── Entries shown
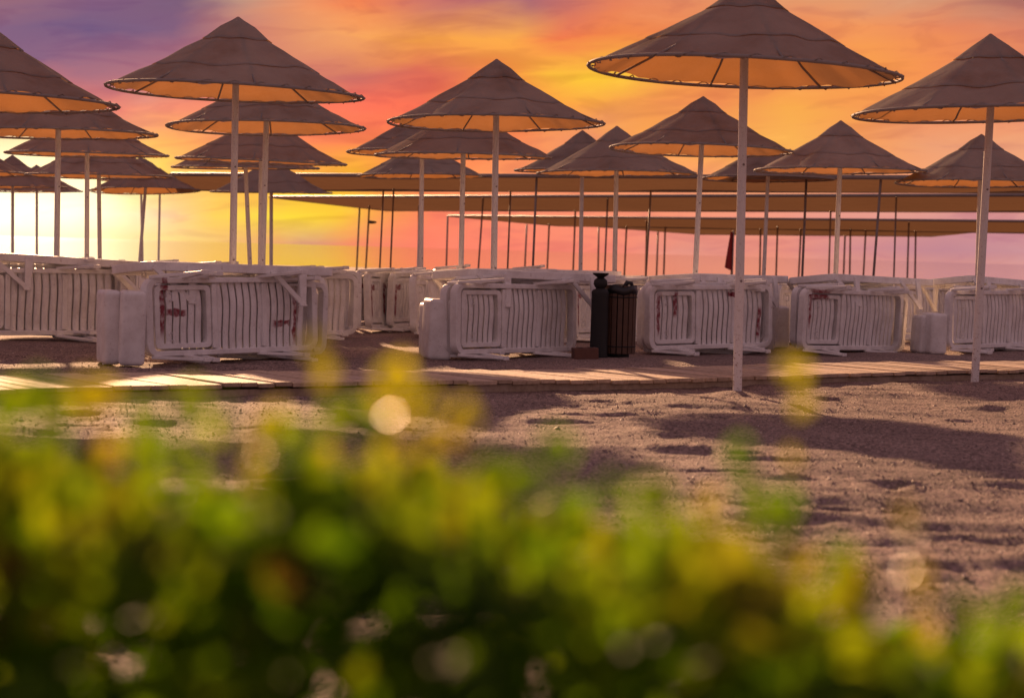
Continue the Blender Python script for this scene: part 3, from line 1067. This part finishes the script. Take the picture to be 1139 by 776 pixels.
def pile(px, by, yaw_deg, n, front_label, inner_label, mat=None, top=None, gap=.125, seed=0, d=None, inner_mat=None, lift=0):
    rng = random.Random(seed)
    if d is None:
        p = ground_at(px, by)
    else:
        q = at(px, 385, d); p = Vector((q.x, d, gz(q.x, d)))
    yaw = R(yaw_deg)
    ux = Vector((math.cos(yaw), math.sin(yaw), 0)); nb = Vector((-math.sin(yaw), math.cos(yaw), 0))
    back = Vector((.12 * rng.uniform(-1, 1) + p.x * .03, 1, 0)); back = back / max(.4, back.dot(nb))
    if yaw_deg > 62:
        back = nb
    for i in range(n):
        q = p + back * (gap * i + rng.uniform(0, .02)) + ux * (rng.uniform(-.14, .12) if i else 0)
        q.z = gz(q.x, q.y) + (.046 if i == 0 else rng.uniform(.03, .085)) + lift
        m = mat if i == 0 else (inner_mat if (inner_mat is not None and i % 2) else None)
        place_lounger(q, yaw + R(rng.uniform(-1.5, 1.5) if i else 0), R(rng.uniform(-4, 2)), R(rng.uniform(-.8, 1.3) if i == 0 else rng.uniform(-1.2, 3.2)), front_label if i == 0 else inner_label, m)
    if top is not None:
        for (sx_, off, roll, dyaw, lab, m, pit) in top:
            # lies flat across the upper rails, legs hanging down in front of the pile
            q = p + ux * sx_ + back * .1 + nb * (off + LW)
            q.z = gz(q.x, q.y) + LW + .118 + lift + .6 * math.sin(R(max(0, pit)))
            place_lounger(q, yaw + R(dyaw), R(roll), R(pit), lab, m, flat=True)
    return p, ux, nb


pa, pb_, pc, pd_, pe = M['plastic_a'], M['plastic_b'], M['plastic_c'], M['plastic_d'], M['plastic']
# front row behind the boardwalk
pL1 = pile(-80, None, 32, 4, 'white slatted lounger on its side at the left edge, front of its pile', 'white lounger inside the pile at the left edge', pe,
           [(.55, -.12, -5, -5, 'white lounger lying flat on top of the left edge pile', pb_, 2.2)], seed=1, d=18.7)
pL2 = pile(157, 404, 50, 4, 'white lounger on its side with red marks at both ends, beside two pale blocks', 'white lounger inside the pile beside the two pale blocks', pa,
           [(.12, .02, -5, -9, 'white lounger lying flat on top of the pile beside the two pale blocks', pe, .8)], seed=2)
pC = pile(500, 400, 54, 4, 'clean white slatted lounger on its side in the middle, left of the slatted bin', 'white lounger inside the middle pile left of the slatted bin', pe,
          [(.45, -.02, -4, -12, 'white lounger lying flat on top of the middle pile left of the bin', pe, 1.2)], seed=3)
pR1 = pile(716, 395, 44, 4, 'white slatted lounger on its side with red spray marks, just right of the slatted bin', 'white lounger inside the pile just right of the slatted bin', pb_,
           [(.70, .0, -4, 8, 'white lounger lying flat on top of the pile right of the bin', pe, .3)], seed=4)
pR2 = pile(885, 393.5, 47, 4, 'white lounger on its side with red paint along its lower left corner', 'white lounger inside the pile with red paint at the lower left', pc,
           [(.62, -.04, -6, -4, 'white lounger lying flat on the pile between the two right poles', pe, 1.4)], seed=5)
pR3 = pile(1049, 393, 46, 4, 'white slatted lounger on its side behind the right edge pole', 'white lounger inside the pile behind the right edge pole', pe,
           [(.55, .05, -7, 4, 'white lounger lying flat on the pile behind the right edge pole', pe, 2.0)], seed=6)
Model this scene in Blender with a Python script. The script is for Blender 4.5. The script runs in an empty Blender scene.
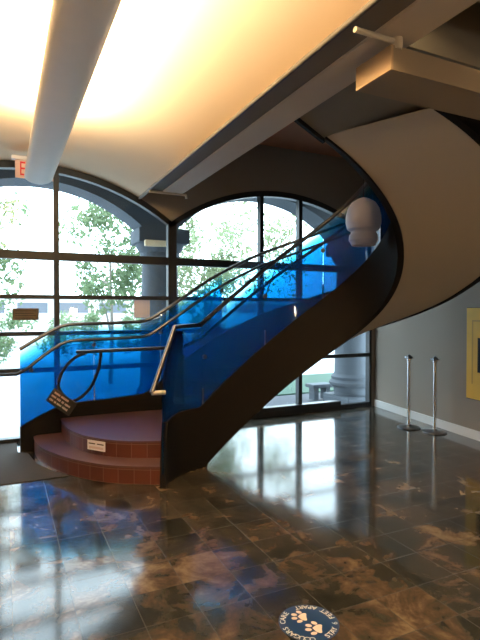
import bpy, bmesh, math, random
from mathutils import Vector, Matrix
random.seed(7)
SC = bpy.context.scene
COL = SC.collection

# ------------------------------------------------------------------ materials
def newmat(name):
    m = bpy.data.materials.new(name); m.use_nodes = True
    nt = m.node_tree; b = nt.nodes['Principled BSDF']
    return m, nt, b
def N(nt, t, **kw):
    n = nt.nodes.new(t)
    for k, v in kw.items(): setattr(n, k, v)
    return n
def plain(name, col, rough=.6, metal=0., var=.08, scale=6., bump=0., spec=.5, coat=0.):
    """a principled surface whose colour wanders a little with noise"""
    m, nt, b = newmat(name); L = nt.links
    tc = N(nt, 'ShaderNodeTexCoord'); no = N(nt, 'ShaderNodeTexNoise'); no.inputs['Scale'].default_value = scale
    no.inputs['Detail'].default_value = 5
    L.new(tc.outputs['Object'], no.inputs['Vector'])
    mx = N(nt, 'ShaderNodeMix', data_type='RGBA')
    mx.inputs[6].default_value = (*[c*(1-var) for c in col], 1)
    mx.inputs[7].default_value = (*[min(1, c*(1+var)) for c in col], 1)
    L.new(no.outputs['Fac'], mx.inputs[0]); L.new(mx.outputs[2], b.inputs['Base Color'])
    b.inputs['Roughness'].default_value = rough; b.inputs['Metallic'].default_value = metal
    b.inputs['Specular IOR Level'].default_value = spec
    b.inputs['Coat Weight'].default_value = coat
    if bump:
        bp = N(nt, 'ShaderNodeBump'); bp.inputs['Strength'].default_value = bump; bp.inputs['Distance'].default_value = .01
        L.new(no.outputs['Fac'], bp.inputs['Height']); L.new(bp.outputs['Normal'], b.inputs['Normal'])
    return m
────
── Entries shown
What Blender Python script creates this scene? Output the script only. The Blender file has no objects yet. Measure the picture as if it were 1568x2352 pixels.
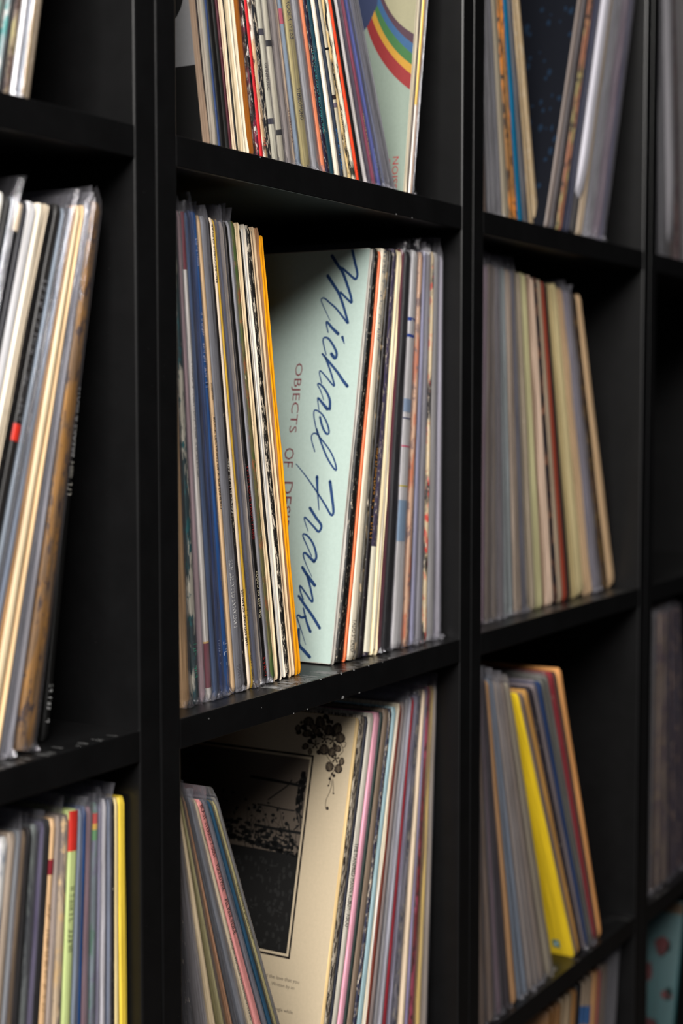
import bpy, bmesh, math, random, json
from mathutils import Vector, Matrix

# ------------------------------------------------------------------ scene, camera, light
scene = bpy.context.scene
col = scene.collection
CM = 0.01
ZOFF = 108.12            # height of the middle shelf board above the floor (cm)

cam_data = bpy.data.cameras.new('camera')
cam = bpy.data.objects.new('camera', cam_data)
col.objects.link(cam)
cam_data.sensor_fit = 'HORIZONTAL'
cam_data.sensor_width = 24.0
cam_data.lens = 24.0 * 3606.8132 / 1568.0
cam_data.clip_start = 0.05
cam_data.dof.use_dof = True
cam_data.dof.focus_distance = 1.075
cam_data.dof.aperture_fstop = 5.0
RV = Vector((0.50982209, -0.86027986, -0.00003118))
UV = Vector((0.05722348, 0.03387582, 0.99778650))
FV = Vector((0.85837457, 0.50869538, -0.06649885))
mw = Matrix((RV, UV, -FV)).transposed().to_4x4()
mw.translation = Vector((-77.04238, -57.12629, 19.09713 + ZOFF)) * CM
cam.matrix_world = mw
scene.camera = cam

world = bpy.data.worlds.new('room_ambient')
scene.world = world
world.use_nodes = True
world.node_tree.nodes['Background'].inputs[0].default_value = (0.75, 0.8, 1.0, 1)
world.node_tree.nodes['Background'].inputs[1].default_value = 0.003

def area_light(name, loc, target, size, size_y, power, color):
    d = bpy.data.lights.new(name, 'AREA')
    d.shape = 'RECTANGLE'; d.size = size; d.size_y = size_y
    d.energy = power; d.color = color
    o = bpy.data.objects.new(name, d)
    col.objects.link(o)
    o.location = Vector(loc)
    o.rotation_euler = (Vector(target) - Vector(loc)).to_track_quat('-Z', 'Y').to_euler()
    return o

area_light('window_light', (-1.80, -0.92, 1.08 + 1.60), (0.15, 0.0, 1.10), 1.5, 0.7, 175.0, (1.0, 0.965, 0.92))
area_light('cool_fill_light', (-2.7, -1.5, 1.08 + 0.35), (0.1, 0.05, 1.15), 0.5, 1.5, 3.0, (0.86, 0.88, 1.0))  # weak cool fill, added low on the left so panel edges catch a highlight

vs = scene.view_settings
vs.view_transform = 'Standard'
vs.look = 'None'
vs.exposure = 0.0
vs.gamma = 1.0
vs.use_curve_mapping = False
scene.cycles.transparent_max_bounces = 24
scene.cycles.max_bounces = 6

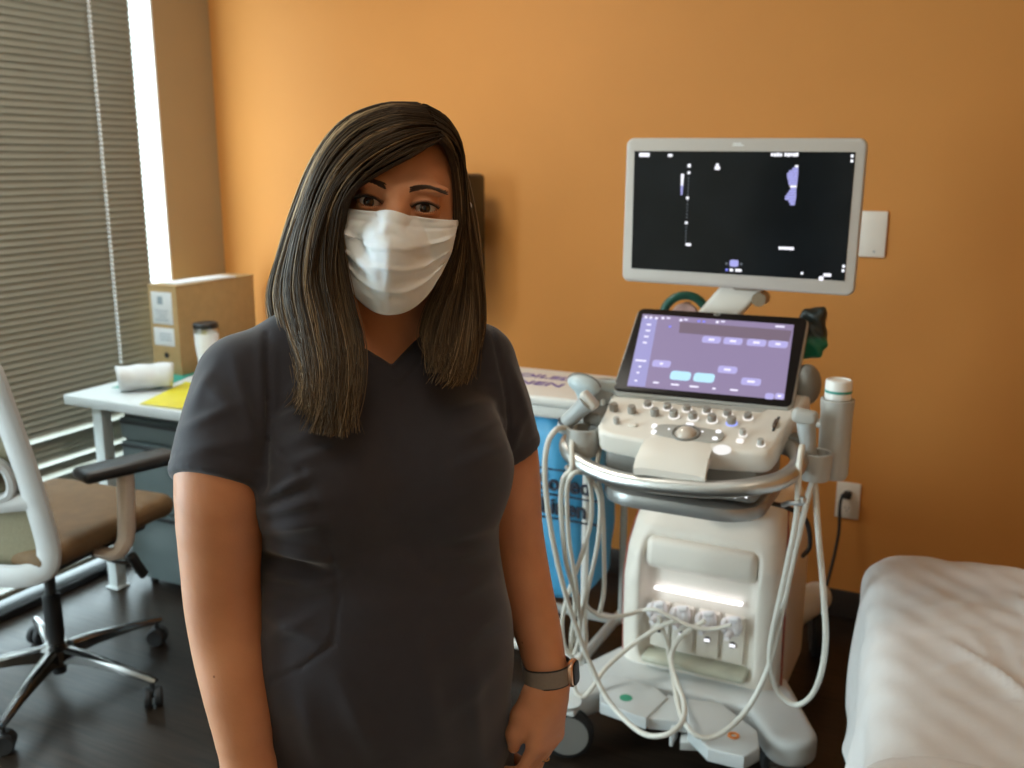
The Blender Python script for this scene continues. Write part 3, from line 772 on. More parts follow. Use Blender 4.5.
────
→ Given problem:
Copy every line of the material in which the word "part" occurs.

→ The result:
Continue the Blender Python script for this scene: part 3, from line 1067. This part finishes the script. Take the picture to be 1139 by 776 pixels.
The Blender Python script for this scene continues. Write part 3, from line 772 on. More parts follow. Use Blender 4.5.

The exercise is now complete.